Which is it, do you think?

Clarissa said...

The most annoying thing is how many spammers tried leaving links to their sites that sell essays to students in this very thread.


Pen said...

IB is International Baccalaureate. It's kind of like AP (Advanced Placement), but focuses more on depth rather than breadth of content. Students who complete x number of IB classes in x areas (consisting of art/music and core classes) also get a special diploma. The diploma track is life-sucking and unreasonable, which is why I am not participating in it. However, the people that do manage to survive the program often end up testing out of their freshman year.

An IA is an Internal Assessment. It's required for a student in an IB class to take the exam in May and accounts for twenty percent of their final grade. In math, it constitutes an extensive portfolio consisting of lots of proofs. In history, it's a historical investigation (that's what was outlined in my first comment). The psychology internal assessment (an experiment) is very similar to the historical investigation. And for English there are two essays and a ten-minute oral commentary based on works read in class.

I think it's very telling, Rimi. My history teacher teaches a class of sophomores in addition to our class. She says that to pass that (the sophomore) class, you have to get at least a four out of five on the essay, not including the multiple choice (they take state tests at that grade level). And yet, the average score is a two--and people are still passing the exam, because of the multiple choice. These kids aren't learning basic writing skills, but the state rewards them for knowing how to pick one answer out of four? The result is a class of virtual illiterates.
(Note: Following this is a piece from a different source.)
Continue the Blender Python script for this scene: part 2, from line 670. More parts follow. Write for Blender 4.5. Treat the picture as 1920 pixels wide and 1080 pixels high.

There's a lot to say about the stupidity of state testing. It only serves to hurt the students--and their future teachers, who have to deal with them.

Anonymous said...

Just to toss into the conversation--anyone taken the GRE's lately? I found out, too late, that the analytical writing portion is designed to fit EXACTLY to Teacozy's map, and if it does not fit exactly to said map one is graded lower. (I, on the other hand, wrote them two well-organized and intelligent essays that did not blow my wad in paragraph two, operating under the "don't say what you're going to do, just do it" principle...)

Just FYI.

I personally think in real life, if you follow the map too much, you'll get a lot of people reading your first and second paragraphs, skipping to the final paragraph, and ignoring everything in between.

Thanks for the prosedoctor link!

Clarissa said...

Yep, you are absolutely right. The GRE essay is supposed to be written in this very formulaic, unoriginal kind of way. From what I understand, it's graded by TAs who are trained to look for this structure and who don't even seem to read the content very carefully. It's all about replicating the format they are used to. Then, of course, we have to teach the grad students to leave this format behind and learn how to write anew.

Anonymous said...

I don't have documentation for this, but I think one of the GRE readers is a COMPUTER now. Which is even worse.

Clarissa said...

That's very possible. It wouldn't be all that hard to make a program looking for the markers that considertheteacosy listed.

Still, the good thing is that nobody on the admissions committees cares much about the GRE scores.